Short problem: Transcribe the records below exactly, from their first line through the line containing "g = bpy.data.objects.new('ground', me);". Omit every line after it.

Rows from a 3D scene dataset:
────────────────

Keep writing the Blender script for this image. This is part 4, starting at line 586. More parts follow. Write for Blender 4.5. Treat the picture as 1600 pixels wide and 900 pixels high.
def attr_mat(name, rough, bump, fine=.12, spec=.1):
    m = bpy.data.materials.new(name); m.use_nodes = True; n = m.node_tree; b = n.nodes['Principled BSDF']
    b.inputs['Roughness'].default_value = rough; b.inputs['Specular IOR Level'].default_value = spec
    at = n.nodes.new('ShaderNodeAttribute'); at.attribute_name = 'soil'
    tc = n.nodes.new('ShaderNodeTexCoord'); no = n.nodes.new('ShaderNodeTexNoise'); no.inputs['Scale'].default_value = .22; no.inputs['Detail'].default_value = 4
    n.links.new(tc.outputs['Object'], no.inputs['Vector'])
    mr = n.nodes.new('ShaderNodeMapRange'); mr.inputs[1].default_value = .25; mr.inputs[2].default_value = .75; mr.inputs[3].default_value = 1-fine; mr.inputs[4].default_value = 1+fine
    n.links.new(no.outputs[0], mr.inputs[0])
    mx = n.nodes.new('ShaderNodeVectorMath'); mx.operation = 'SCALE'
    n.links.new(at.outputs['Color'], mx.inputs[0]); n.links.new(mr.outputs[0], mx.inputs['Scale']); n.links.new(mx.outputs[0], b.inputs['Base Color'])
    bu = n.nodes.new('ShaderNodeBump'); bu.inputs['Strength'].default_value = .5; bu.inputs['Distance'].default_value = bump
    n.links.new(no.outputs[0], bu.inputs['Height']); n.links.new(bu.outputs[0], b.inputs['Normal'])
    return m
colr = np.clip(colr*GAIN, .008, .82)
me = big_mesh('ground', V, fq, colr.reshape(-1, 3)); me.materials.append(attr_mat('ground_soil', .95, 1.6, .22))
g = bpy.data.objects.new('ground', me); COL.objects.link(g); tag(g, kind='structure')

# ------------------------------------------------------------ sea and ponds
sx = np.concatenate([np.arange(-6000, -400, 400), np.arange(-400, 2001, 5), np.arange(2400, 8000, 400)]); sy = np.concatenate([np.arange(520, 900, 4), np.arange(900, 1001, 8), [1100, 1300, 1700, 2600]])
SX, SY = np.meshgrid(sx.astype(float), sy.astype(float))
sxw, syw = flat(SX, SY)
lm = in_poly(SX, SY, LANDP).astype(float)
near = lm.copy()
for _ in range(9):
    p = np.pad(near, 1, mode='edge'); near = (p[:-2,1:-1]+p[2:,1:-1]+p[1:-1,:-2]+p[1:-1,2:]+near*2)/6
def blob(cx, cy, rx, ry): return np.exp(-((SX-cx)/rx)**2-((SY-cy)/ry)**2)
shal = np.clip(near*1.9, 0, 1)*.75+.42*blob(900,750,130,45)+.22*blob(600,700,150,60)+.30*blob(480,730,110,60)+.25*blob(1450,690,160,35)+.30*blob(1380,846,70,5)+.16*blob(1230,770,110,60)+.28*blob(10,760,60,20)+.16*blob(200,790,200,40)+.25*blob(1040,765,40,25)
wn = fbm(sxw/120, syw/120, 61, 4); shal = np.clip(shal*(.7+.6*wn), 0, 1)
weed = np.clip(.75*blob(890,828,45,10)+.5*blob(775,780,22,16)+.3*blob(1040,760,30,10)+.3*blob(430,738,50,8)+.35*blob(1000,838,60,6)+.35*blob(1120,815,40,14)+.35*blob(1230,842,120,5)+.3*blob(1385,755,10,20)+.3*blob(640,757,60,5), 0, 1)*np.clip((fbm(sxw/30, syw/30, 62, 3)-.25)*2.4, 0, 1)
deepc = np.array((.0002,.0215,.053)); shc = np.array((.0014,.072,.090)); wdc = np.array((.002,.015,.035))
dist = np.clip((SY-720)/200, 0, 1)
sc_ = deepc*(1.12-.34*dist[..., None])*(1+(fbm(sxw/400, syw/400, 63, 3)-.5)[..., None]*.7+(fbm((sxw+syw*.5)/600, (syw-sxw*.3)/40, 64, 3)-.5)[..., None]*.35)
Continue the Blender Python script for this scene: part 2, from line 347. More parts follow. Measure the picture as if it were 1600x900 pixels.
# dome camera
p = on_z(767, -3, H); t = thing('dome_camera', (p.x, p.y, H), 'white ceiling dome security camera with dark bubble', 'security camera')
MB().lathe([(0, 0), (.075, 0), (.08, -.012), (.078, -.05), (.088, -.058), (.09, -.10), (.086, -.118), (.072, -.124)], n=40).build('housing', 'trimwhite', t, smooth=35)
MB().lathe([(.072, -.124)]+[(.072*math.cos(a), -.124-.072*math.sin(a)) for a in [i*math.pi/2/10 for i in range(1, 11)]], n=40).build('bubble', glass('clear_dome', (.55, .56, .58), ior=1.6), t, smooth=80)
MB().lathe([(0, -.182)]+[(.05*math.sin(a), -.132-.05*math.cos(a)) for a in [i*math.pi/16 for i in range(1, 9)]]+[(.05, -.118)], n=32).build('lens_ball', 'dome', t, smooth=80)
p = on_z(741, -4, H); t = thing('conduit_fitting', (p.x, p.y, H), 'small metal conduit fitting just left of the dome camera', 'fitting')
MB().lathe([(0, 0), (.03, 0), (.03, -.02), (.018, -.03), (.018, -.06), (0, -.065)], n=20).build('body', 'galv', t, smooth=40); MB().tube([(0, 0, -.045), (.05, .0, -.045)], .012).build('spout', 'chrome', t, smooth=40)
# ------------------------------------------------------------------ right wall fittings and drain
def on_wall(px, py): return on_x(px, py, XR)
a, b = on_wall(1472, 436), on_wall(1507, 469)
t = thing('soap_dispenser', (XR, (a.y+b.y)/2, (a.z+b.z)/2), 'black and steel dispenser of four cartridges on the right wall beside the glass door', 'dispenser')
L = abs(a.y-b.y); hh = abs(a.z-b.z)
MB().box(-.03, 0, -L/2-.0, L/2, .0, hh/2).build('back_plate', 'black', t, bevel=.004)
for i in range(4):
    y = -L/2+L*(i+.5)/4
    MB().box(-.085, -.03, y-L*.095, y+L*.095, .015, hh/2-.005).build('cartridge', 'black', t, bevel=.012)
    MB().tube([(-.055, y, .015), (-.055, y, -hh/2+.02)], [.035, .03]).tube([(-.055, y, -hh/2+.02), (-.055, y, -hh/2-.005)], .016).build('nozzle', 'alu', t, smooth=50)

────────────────

Full answer:
Keep writing the Blender script for this image. This is part 4, starting at line 586. More parts follow. Write for Blender 4.5. Treat the picture as 1600 pixels wide and 900 pixels high.
def attr_mat(name, rough, bump, fine=.12, spec=.1):
    m = bpy.data.materials.new(name); m.use_nodes = True; n = m.node_tree; b = n.nodes['Principled BSDF']
    b.inputs['Roughness'].default_value = rough; b.inputs['Specular IOR Level'].default_value = spec
    at = n.nodes.new('ShaderNodeAttribute'); at.attribute_name = 'soil'
    tc = n.nodes.new('ShaderNodeTexCoord'); no = n.nodes.new('ShaderNodeTexNoise'); no.inputs['Scale'].default_value = .22; no.inputs['Detail'].default_value = 4
    n.links.new(tc.outputs['Object'], no.inputs['Vector'])
    mr = n.nodes.new('ShaderNodeMapRange'); mr.inputs[1].default_value = .25; mr.inputs[2].default_value = .75; mr.inputs[3].default_value = 1-fine; mr.inputs[4].default_value = 1+fine
    n.links.new(no.outputs[0], mr.inputs[0])
    mx = n.nodes.new('ShaderNodeVectorMath'); mx.operation = 'SCALE'
    n.links.new(at.outputs['Color'], mx.inputs[0]); n.links.new(mr.outputs[0], mx.inputs['Scale']); n.links.new(mx.outputs[0], b.inputs['Base Color'])
    bu = n.nodes.new('ShaderNodeBump'); bu.inputs['Strength'].default_value = .5; bu.inputs['Distance'].default_value = bump
    n.links.new(no.outputs[0], bu.inputs['Height']); n.links.new(bu.outputs[0], b.inputs['Normal'])
    return m
colr = np.clip(colr*GAIN, .008, .82)
me = big_mesh('ground', V, fq, colr.reshape(-1, 3)); me.materials.append(attr_mat('ground_soil', .95, 1.6, .22))
g = bpy.data.objects.new('ground', me); COL.objects.link(g); tag(g, kind='structure')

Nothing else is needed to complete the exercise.